Alors, le Brexit version « La fabrique du mensonge » sur France 5 ? En premier lieu, la dramatisation du ton, de la musique. Ensuite, le résultat du référendum sur le Brexit aurait été hallucinant pour les européens, un séisme. Mais pas vraiment un vote. Présentation de France 5 en introduction du reportage : « Le Brexit, histoire d’une manipulation de l’opinion qui s’est construite sur une fausse information ». Outre le fait de prendre les citoyens britanniques pour des imbéciles heureux déculturés et de mépriser le peuple, ce genre de phrase montre le niveau de construction idéologique auquel ont recours les « chiens de garde » (Serge Halimi) du régime officiel. L’information en question : économiser 350 millions de livres par semaine. Vrai, pas vrai ? Les citoyens ne sont plus capables de faire la part du vrai ? Si tel est le cas, quel est la responsabilité de ces mêmes médias officiels dans cet état de fait : pourquoi ne parviennent-ils pas à éclairer nos consciences ? Peut-être n’est-ce tout simplement pas leur objectif ? En tout cas, le Brexit ? « L’un des plus gros séismes politiques du 21e siècle ». Rien que cela. Au fait, les tenants du « oui » utilisaient les mêmes « ficelles » émotionnelles mais France 5 ne s’intéresse pas à celles-là. C’est que le Brexit, c’est mal. A aucun moment France 5 ne s’interroge sur les raisons profondes qui peuvent pousser les peuples européens à ne plus croire en l’UE. Tout serait dû à la masse des tweets dont 75 % seraient alors « aux mains des partisans du leave ». Une chose oubliée des journalistes : l’immense majorité des européens et des britanniques n’a cure de Twitter, qu’ils n’utilisent pas et dont les buzz ne viennent pas jusqu’à eux. Twitter est un outil des « élites », les populations s’en moquent. Par contre, quand Boris Johnson s’en empare, alors les médias officiels « se saisissent de la fausse information ». Notons que le journaliste qui présente le reportage indique que « les partisans du Brexit mentent éhontément », avec « un regard narquois ». Il s’agit sans aucun doute d’un fait journalistique. Le leave aurait changé les règles politiques en misant sur les émotions… rien de nouveau en réalité.
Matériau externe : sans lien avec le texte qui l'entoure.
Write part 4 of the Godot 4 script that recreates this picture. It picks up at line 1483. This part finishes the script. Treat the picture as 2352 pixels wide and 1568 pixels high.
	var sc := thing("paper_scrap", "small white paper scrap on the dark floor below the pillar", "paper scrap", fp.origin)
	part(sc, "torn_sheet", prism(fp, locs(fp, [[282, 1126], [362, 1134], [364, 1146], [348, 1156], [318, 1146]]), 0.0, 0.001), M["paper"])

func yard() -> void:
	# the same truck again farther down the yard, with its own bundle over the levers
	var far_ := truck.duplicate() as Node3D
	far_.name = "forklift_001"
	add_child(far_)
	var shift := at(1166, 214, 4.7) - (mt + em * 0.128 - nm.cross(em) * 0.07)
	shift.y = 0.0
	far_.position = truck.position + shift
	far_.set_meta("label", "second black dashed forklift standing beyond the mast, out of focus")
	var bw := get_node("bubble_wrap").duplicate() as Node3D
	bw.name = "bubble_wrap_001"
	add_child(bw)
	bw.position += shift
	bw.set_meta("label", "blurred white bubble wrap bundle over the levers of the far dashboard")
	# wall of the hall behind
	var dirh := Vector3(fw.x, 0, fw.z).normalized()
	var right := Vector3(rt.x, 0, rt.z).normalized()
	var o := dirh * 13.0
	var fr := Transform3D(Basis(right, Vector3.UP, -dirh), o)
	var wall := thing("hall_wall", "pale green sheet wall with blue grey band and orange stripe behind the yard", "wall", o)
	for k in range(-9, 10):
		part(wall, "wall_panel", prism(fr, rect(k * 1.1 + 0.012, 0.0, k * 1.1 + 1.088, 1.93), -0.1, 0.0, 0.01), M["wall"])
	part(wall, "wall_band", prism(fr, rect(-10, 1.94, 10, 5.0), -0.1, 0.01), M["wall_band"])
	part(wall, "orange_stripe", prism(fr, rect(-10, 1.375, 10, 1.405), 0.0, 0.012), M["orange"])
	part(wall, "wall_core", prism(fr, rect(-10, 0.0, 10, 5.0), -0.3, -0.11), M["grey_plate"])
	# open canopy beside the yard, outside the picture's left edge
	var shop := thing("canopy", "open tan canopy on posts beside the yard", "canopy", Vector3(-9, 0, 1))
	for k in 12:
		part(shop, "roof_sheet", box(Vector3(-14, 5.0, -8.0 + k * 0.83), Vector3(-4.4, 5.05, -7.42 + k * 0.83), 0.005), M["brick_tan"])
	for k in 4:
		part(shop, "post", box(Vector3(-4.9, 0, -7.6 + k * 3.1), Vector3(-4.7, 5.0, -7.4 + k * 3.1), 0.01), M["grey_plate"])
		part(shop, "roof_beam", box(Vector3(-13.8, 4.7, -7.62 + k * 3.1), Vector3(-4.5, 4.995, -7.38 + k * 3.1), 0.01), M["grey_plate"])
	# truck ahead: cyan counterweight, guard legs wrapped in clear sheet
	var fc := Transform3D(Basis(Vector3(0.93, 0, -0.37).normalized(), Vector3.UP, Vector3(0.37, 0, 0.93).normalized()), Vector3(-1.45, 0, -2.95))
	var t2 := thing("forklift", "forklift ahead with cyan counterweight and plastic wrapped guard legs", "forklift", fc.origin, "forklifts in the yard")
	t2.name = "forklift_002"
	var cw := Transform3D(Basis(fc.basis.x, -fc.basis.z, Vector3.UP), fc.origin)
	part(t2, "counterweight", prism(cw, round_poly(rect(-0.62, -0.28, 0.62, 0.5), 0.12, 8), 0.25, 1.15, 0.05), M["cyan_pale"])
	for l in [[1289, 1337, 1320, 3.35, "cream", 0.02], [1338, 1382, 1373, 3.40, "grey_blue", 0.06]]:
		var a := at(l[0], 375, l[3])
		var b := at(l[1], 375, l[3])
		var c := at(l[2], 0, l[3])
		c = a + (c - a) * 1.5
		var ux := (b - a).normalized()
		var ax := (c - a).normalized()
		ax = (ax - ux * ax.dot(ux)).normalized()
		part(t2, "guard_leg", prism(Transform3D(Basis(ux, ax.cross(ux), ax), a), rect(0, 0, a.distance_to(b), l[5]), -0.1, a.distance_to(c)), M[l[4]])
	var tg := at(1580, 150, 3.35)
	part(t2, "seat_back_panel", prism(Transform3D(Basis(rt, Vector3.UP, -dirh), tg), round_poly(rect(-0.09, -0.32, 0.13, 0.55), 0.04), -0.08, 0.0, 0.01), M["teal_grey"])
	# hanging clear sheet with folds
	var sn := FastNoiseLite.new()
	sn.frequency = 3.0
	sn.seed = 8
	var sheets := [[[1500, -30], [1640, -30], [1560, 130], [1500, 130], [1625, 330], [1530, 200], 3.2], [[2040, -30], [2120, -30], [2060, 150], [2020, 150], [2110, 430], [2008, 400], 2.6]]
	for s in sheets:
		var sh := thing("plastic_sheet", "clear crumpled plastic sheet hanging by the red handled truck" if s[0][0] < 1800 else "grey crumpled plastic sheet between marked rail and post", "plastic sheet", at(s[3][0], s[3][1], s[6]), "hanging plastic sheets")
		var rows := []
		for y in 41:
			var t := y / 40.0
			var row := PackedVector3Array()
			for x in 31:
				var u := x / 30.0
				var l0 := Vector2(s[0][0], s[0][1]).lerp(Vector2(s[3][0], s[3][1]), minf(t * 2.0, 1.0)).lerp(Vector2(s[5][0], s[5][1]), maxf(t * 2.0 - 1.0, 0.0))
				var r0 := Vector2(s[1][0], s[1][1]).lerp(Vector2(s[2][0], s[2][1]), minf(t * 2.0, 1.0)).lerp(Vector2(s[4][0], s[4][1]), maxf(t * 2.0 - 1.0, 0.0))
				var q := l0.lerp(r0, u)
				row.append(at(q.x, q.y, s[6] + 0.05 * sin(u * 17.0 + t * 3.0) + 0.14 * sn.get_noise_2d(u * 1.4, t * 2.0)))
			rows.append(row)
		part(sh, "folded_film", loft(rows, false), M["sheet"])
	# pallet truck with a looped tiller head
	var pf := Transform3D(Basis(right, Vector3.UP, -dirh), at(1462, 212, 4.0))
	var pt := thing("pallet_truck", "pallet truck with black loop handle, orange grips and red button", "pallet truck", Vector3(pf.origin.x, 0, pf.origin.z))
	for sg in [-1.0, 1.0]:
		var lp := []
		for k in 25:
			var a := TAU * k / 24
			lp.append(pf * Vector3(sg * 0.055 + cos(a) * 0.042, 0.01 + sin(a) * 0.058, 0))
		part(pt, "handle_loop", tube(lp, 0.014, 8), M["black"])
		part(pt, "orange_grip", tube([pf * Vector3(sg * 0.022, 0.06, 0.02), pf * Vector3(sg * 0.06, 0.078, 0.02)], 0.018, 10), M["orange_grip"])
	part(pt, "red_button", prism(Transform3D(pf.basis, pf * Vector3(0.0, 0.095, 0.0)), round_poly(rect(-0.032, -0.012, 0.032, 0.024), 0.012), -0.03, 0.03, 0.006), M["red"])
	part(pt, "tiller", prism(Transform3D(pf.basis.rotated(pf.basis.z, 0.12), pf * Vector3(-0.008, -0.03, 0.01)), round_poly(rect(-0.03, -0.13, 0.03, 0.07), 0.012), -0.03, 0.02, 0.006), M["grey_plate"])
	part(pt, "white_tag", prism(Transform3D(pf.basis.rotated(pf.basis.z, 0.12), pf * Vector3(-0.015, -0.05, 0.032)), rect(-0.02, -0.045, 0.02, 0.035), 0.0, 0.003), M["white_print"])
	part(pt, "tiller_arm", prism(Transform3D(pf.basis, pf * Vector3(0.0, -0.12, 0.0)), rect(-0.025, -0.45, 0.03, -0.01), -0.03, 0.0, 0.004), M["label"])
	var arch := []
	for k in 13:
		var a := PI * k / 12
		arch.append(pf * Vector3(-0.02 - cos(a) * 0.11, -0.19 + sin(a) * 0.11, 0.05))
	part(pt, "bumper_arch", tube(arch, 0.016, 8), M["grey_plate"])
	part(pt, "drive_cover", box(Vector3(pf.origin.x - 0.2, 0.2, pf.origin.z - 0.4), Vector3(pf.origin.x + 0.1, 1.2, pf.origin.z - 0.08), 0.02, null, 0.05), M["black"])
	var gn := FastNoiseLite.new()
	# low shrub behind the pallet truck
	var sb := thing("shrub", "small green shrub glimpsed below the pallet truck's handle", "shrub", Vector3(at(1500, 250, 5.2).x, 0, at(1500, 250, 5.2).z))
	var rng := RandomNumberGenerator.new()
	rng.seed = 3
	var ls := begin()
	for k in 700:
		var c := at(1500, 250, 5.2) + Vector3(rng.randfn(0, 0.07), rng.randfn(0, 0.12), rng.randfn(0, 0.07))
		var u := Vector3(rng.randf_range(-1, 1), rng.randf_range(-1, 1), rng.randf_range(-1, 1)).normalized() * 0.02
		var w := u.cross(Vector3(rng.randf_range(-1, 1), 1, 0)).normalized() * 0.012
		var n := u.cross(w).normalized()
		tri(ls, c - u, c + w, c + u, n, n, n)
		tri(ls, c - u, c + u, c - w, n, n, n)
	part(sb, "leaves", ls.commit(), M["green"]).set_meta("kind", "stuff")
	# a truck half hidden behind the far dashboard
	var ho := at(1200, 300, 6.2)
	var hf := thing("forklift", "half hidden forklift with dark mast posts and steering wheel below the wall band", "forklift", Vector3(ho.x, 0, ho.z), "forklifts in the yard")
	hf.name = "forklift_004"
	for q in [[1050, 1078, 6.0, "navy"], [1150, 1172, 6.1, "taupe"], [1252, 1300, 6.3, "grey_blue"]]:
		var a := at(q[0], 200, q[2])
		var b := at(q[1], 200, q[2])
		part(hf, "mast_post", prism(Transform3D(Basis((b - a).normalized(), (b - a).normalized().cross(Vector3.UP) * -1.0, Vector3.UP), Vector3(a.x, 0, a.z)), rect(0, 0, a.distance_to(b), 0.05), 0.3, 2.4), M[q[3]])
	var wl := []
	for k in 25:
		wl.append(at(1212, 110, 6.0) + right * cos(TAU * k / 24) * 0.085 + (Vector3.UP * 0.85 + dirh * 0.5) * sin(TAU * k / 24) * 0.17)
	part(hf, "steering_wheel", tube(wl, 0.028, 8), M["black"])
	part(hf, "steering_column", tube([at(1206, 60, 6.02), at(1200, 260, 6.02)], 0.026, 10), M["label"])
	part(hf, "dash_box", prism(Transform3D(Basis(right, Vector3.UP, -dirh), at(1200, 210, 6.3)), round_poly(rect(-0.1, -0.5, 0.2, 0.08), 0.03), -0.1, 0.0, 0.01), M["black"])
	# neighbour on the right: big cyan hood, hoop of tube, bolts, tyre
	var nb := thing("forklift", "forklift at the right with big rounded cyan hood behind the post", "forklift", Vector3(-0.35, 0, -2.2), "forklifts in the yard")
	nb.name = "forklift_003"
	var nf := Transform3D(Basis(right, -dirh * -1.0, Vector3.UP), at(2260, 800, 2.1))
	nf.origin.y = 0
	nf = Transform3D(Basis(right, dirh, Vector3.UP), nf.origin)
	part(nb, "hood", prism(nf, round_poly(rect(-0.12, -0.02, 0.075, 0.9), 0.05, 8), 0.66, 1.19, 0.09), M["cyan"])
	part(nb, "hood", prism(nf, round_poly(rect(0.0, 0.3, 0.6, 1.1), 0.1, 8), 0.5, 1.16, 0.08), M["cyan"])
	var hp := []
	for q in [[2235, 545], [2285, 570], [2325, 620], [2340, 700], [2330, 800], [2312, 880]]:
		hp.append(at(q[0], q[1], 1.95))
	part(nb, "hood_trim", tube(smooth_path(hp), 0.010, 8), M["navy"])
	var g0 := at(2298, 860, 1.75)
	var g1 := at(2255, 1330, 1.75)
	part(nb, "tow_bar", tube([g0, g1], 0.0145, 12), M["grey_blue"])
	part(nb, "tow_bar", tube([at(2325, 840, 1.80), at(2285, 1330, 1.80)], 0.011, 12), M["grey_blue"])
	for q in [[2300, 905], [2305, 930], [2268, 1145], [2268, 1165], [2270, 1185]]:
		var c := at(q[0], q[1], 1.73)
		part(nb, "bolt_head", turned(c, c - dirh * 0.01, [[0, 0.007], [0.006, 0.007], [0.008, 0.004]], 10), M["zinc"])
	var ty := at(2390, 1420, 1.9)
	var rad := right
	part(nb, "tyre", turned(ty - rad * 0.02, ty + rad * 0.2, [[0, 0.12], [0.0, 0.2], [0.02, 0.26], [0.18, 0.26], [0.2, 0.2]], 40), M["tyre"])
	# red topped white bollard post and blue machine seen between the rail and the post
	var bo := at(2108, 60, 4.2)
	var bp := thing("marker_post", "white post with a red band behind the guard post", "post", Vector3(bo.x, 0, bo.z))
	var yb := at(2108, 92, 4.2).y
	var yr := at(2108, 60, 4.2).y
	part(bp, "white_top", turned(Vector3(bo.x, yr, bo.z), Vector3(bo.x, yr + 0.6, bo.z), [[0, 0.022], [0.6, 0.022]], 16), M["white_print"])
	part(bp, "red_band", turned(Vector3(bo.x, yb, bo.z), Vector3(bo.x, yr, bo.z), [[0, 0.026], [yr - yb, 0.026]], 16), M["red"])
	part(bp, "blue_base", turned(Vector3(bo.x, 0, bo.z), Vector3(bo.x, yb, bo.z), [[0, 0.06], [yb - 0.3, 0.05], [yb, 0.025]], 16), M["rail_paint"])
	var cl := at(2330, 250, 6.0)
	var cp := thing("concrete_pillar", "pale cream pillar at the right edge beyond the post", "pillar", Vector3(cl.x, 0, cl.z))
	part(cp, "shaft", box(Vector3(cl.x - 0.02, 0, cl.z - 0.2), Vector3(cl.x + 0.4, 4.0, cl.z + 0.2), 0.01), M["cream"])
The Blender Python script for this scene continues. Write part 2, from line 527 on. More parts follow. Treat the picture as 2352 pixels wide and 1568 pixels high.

France 5 diffuse une infox en fin de reportage
Le lendemain de la victoire du camp du leave, « le leader de l’extrême droite, Nigel Farage reconnaît que le chiffre des 350 millions données par le Royaume Uni chaque semaine à l’UE est faux ». Regarder le reportage juste après 19’35 montrera à qui le souhaite que ce n’est absolument pas ce que dit Farage. Il dit qu’il ne peut pas garantir que cet argent ira au système de service social britannique, contrairement à ce que la campagne promettait. Il ne contredit pas le chiffre mais se positionne politiquement face aux autres vainqueurs du Brexit, mieux placés que lui en ce jour de victoire. Ainsi, France 5 propage (volontairement ?) l’infox d’un Farage ayant « reconnu que le chiffre était faux ».
France 5 et sa « fabrique du mensonge », dès cet épisode 1, prétend montrer que des hommes politiques ayant des convictions et visant à gagner un référendum utilisent tous les outils à leur disposition, tant les médias que la technologie ou bien les bus et les tracts. Et… donc ? Les hommes politiques défendus quotidiennement par nos médias officiels ne pratiquent-ils pas la même chose depuis des années ? Au fond, pour France 5, quand les idées qui gagnent sont des idées adverses, il y a eu infox, sinon tout est normal. Cela s’appelle la déontologie à la sauce France 5, un plat de moins en moins goûté semble-t-il.